Best friends Nick Hendricks (Jason Bateman), Dale Arbus (Charlie Day) and Kurt Buckman (Jason Sudeikis) appear on Good Morning Los Angeles to launch their invention, Shower Buddy, which dispenses shampoo directly into the cascading water.
Burt Hanson (Christoph Waltz), multi-millionaire owner of a giant mail-order retailer, places an initial order of 100,000 units.
Once the final Shower Buddy has been lovingly manufactured and packaged, Burt ruthlessly cancels his order and unveils a rip-off called Shower Pal, which is manufactured cheaper abroad.
"I hate to break it to you, but the American Dream is made in China," grins Burt's son Rex (Chris Pine).
Faced with financial ruin, Nick, Dale and Kurt foresee one way out: kidnap the younger Hanson and ransom the son for a small fortune.

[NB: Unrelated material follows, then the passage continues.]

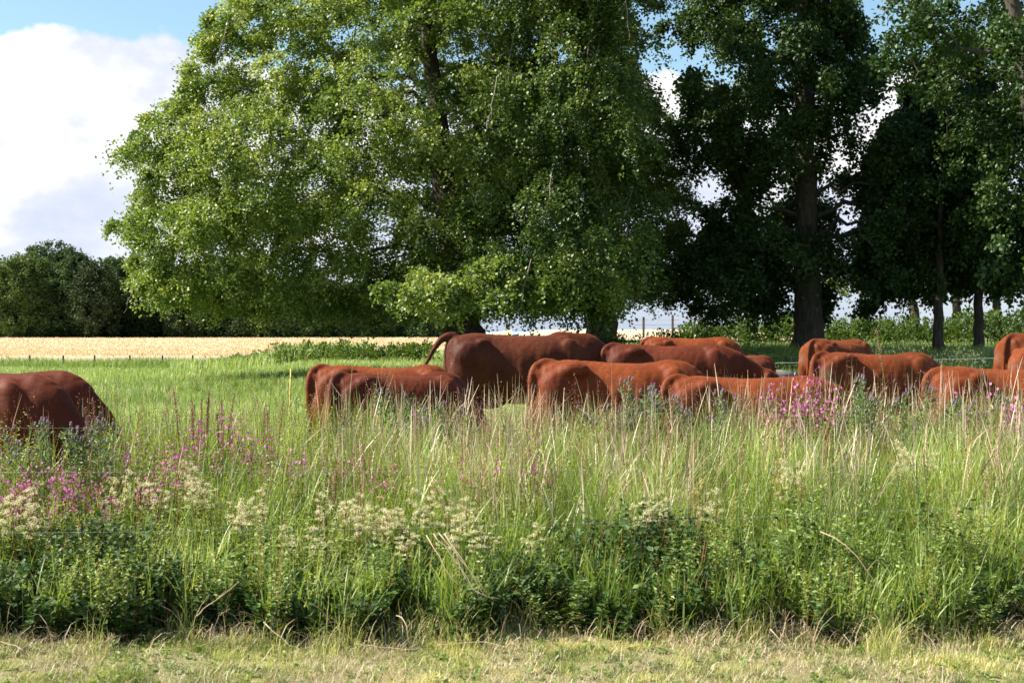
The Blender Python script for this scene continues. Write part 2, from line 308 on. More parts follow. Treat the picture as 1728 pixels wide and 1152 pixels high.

This hare-brained scheme takes an unexpected twist when Rex asks to be cut in on the deal.
"Help me help you get revenge on my Dad!" he implores.
The plan spirals out of control and the trio crosses paths once again with cool cat associate Dean Jones (Jamie Foxx), jailbird David Harken (Kevin Spacey) and Dale's old boss, sexual predator Dr Julia Harris (Aniston).
Horrible Bosses 2 doesn't work on any level.
Bateman's solid low-key performance contrasts starkly with the irritating double-act of Day and Sudeikis.
Like a pair of wasps trapped in a jam jar, they buzz endlessly as dim-witted dullards, who barely seem capable of drawing breath, let alone carrying out a kidnapping.
An early demise for their numbskull characters, perhaps under the wheel of a runaway steam roller, would be a blessed relief.
I can but dream.
Waltz and Pine chew scenery as the pantomime villains, who believe that "the only thing that creates wealth is wealth".
Ironically, filmmakers threw millions at this film and have created a poor excuse for a comedy.